● **Task objective**:
Nothing but the lines from the top of the data to the line holding "sc.camera = cam_o" should be printed, word for word and both ends included; leave the pictures out.

[Excerpt from a dataset]
::::
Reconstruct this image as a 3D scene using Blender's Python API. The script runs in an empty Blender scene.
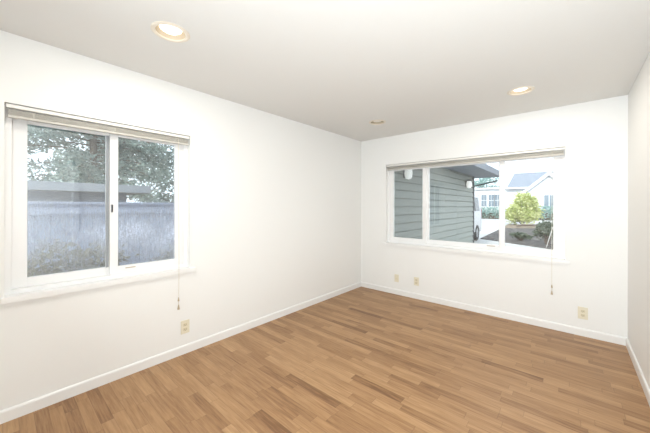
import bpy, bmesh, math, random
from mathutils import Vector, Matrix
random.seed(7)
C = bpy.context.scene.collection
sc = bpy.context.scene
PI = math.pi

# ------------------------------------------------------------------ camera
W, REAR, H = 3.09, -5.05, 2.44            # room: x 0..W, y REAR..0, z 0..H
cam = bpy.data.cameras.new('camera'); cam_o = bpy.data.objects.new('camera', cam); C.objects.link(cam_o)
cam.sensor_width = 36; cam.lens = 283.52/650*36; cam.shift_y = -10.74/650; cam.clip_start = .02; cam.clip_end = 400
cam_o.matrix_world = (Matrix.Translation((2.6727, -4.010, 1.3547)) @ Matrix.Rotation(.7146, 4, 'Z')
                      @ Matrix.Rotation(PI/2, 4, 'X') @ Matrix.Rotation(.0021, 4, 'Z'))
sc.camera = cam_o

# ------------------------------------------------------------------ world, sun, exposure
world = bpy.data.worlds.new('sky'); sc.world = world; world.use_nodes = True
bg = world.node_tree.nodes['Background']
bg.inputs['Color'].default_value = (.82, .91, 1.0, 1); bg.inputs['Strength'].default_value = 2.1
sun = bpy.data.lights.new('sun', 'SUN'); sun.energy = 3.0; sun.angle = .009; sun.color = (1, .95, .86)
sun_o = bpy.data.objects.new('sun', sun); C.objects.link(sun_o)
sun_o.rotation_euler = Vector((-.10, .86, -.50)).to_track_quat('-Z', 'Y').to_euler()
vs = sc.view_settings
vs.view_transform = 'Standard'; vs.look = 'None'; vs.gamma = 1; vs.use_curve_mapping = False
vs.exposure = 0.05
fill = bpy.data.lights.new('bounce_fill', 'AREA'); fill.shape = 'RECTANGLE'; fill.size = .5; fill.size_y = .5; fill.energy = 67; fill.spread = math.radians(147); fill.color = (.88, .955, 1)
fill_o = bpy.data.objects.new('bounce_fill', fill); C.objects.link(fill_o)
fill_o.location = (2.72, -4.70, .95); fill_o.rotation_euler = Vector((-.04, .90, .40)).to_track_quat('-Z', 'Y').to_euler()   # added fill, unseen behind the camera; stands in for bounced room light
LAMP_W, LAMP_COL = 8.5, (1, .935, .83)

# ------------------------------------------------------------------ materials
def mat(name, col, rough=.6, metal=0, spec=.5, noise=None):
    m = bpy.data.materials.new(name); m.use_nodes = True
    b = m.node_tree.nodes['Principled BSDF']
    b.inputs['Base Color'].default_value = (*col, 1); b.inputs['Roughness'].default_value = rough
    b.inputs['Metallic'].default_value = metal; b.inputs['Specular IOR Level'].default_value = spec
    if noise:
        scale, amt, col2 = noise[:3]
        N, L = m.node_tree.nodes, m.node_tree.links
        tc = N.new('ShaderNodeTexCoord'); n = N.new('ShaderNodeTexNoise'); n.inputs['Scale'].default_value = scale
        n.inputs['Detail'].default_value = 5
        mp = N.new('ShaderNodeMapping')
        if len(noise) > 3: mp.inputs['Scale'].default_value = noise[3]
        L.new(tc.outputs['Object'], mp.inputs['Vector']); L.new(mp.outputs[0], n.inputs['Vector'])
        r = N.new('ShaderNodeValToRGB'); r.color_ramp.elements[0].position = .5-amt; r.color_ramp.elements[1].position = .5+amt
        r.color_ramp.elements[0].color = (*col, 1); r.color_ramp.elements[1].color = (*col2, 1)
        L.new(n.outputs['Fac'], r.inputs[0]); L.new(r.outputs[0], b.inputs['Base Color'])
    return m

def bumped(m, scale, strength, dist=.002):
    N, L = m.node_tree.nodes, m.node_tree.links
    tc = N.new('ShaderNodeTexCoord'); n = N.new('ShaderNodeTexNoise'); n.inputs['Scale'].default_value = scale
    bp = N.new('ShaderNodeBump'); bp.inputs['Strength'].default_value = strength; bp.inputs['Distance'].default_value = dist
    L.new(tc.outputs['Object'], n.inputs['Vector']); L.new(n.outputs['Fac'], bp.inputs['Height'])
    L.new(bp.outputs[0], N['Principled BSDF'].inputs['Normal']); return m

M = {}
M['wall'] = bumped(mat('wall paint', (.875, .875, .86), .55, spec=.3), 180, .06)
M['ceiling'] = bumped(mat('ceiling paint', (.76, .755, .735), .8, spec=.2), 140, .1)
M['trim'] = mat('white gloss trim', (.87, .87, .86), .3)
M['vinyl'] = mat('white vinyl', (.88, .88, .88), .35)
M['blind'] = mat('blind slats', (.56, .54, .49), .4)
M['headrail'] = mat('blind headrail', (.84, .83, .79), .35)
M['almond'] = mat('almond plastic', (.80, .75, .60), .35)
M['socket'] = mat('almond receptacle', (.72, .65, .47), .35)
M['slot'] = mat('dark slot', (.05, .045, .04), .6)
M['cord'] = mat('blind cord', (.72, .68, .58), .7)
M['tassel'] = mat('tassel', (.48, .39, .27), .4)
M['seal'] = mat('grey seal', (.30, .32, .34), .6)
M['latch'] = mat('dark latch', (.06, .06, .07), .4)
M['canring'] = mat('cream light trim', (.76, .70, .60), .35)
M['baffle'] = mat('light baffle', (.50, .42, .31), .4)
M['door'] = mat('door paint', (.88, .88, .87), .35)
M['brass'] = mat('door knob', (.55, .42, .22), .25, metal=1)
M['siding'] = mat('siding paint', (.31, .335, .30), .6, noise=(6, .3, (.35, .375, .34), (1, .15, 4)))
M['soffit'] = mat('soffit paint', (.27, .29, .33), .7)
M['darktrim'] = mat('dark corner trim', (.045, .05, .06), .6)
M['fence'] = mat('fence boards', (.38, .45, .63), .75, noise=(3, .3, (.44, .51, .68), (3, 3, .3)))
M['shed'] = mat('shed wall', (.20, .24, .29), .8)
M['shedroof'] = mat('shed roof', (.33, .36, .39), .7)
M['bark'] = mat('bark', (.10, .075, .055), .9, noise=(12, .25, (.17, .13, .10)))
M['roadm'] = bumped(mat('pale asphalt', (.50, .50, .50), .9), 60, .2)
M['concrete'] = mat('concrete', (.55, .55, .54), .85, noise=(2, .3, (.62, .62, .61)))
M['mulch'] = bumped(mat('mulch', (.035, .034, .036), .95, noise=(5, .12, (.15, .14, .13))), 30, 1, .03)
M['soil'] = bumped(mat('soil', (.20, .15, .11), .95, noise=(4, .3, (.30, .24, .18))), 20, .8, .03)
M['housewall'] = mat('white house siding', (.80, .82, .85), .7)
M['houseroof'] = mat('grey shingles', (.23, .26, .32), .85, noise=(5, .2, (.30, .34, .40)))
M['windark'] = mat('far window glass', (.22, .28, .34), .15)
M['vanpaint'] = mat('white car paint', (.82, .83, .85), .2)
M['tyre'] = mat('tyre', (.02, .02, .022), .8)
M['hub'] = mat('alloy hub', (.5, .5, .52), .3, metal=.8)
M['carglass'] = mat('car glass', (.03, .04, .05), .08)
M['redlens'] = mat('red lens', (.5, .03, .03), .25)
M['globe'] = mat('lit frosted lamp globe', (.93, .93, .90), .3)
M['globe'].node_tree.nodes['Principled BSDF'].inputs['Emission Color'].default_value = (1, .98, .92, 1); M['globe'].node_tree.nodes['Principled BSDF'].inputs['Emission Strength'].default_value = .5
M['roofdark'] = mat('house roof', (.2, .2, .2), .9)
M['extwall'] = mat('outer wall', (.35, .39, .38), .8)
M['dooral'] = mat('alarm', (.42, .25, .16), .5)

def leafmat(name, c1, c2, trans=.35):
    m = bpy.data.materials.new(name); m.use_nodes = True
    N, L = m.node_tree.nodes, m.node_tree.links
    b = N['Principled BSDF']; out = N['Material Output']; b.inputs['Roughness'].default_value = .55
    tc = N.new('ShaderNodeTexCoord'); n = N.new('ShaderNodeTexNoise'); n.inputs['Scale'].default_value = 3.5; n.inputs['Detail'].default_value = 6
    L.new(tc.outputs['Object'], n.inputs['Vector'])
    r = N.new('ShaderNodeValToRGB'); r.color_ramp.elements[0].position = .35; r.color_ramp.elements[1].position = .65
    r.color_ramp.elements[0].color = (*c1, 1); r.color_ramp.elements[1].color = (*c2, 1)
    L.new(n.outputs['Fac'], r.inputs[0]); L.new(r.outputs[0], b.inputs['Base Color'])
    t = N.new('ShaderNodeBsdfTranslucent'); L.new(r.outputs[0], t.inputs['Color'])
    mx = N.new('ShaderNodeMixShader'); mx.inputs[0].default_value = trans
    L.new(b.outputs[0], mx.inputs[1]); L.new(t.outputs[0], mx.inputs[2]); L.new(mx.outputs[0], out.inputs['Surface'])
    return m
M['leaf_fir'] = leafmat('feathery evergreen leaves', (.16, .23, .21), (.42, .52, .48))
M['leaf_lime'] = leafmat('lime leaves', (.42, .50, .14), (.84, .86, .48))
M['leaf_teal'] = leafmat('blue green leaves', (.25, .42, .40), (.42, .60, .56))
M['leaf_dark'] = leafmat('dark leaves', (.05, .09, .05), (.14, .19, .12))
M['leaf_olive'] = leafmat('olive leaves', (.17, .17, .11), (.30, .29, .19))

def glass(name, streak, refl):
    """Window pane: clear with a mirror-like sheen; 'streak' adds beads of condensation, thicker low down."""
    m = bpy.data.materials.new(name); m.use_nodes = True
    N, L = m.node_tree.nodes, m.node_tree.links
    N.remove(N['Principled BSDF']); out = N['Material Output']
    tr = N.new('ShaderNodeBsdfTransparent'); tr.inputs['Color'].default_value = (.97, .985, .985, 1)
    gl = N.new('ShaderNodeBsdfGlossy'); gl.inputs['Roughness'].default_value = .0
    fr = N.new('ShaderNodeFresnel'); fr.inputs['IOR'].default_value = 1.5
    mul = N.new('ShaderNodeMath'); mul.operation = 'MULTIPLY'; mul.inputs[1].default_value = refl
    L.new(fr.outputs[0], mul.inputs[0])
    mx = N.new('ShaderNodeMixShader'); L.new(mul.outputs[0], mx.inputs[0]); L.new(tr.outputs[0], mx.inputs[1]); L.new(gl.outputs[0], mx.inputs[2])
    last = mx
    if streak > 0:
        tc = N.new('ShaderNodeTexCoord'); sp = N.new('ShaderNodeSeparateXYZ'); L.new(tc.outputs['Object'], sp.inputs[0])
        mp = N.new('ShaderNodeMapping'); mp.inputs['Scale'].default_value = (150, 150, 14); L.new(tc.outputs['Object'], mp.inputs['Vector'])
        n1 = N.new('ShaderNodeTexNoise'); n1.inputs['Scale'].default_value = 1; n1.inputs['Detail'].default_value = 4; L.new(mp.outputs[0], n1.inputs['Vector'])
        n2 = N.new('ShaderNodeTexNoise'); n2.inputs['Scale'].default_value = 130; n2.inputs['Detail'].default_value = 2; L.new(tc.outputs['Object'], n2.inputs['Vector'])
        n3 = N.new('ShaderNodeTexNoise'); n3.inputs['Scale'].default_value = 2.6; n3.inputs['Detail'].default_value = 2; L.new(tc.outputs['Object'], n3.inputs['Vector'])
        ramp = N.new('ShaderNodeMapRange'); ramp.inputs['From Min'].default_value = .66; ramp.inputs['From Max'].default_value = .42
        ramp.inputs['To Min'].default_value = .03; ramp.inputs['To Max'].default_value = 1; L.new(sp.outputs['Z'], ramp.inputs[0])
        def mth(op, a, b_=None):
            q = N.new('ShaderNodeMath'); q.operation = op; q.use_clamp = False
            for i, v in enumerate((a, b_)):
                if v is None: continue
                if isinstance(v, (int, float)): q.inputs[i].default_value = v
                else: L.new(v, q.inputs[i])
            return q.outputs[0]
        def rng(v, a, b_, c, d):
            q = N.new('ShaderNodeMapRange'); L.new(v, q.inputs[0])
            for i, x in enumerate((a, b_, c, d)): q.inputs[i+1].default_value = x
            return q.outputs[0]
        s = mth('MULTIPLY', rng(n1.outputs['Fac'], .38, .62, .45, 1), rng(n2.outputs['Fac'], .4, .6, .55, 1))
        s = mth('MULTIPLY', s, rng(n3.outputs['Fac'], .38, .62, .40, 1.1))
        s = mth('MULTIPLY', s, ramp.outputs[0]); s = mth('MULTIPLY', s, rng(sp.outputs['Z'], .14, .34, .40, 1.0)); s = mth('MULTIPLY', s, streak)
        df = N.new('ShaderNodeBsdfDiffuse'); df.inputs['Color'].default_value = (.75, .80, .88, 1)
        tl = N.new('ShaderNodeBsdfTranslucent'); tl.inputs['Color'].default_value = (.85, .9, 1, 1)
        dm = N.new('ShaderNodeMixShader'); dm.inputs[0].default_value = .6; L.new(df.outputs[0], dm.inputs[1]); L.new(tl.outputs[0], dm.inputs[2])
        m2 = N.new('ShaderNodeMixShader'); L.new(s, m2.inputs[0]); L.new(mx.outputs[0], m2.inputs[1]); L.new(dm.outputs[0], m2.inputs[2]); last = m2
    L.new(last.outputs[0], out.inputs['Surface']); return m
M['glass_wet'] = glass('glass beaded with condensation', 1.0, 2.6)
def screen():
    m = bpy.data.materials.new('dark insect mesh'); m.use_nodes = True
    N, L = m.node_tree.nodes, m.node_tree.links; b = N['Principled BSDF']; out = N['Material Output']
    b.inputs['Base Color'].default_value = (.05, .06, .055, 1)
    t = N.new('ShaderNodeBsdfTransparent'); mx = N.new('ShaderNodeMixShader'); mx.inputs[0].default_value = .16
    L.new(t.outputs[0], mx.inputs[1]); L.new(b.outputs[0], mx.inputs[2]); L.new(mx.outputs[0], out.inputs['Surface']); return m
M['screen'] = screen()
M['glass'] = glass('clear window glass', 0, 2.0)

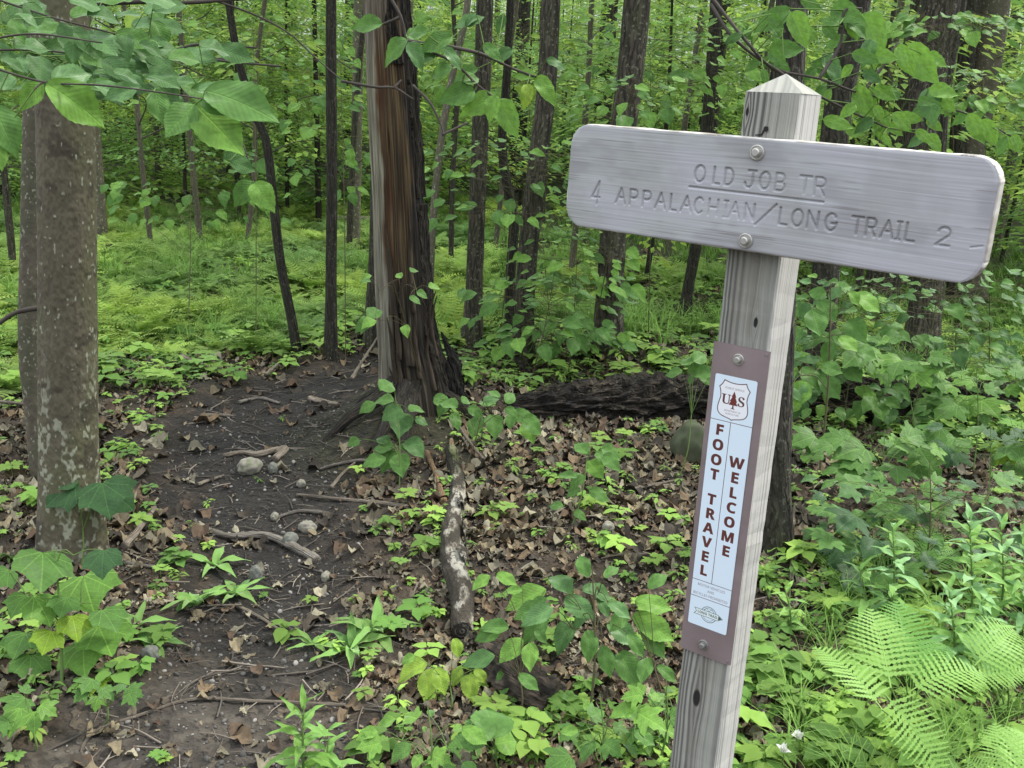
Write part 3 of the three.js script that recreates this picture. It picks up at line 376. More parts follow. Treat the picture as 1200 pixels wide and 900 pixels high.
::::
● **Output for this exercise**:
Reconstruct this image as a 3D scene using Blender's Python API. The script runs in an empty Blender scene.
import bpy, bmesh, math, random
from mathutils import Vector, Matrix
random.seed(7)
C = bpy.context.scene.collection
sc = bpy.context.scene
PI = math.pi

# ------------------------------------------------------------------ camera
W, REAR, H = 3.09, -5.05, 2.44            # room: x 0..W, y REAR..0, z 0..H
cam = bpy.data.cameras.new('camera'); cam_o = bpy.data.objects.new('camera', cam); C.objects.link(cam_o)
cam.sensor_width = 36; cam.lens = 283.52/650*36; cam.shift_y = -10.74/650; cam.clip_start = .02; cam.clip_end = 400
cam_o.matrix_world = (Matrix.Translation((2.6727, -4.010, 1.3547)) @ Matrix.Rotation(.7146, 4, 'Z')
                      @ Matrix.Rotation(PI/2, 4, 'X') @ Matrix.Rotation(.0021, 4, 'Z'))
sc.camera = cam_o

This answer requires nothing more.